The synthetic seismograms produced with compressional wave velocities show several prominent reflections at approximately 94, 213, 265, and 555 mbsf and several other low-amplitude events located at approximately 137, 343, 380, 425, 462, and 502 mbsf (Fig. F12). The reflection at 94 mbsf is associated with an ~20-m-thick interval characterized by changes in porosity, density, velocity, and composition (Fig. F13). This zone is bounded by high-density and -porosity Fe-Ti oxide intervals with low velocities and SiO2, MgO, and Al2O3 contents (Fig. F11). The reflections at 213 and 265 mbsf are also produced by a combination of compositional changes associated with Fe-Ti oxides and variations in density and velocity (Fig. F11). The event at 555 mbsf is associated with a fractured zone where two faults have been identified. The lower-amplitude reflections are related to compositional changes in SiO2, CaO, and Al2O3 content and porosity that seem to affect the compressional wave velocities. Compressional wave synthetic seismograms were also constructed using lower frequency Ricker (10 Hz) and Ormsby (low cut = 2 Hz, low pass = 5 Hz, high pass = 15 Hz, and high cut = 20 Hz) wavelets. The results showed smaller amplitude reflections that correlate with the results from Units II, IV, V, and VII (Fig. F12). The shear wave synthetic seismogram (Fig. F10) shows prominent reflections located at the same depths as those observed in the compressional wave reflection profile, but overall, a more detailed profile was produced due to the shorter wavelengths. This synthetic seismogram seems to be more sensitive to smaller variations in the velocity and density profiles.

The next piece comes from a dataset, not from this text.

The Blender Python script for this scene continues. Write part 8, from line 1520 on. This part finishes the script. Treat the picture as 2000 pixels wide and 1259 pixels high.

A comparison between the compressional wave synthetic seismograms constructed with the Leg 176 logs and those records from the Leg 118 VSP experiment (Robinson, Von Herzen, et al., 1989; Swift et al., 1991) and laboratory data-derived synthetics seismograms (Iturrino and Christensen, 1991) shows very good agreement between the different types of data (Fig. F14). The normal-polarity log-derived synthetic seismogram correlates well with the top five VSP stacks, especially at depths of 94, 213, 265, and 555 mbsf. The correlation between the weaker reflectors and the VSP data is not as clear because the amplitudes of some reflections in the VSP profiles are not coherent for all receiver depths. It has been suggested that the difficulties in tracing events across the VSP sections may be due in part to phase shifting caused by clipping of the air gun data, interference from the ship, pipe noises when the receiver was clamped close to the bottom-hole assembly, waveform distortion from the applied filters, or differences in power received at different borehole depths (Swift et al., 1991).
The similarities between the core and log synthetic seismograms are remarkable (Fig. F14) considering that the core-derived synthetic seismogram was produced for a 40-layer model with ~100 discrete density and velocity measurements over a 500-m interval. All the prominent reflectors observed in the upper 500 m of Hole 735B of the reversed-polarity log-derived synthetic seismogram correlate with the core data. In addition, a reflector in the core synthetic seismogram at a depth of 55 mbsf seems to correlate with the VSP data. This reflection may indicate the transition between the mylonites and porphyroclastic metagabbros of Unit I into the olivine and olivine-bearing gabbros of Unit II.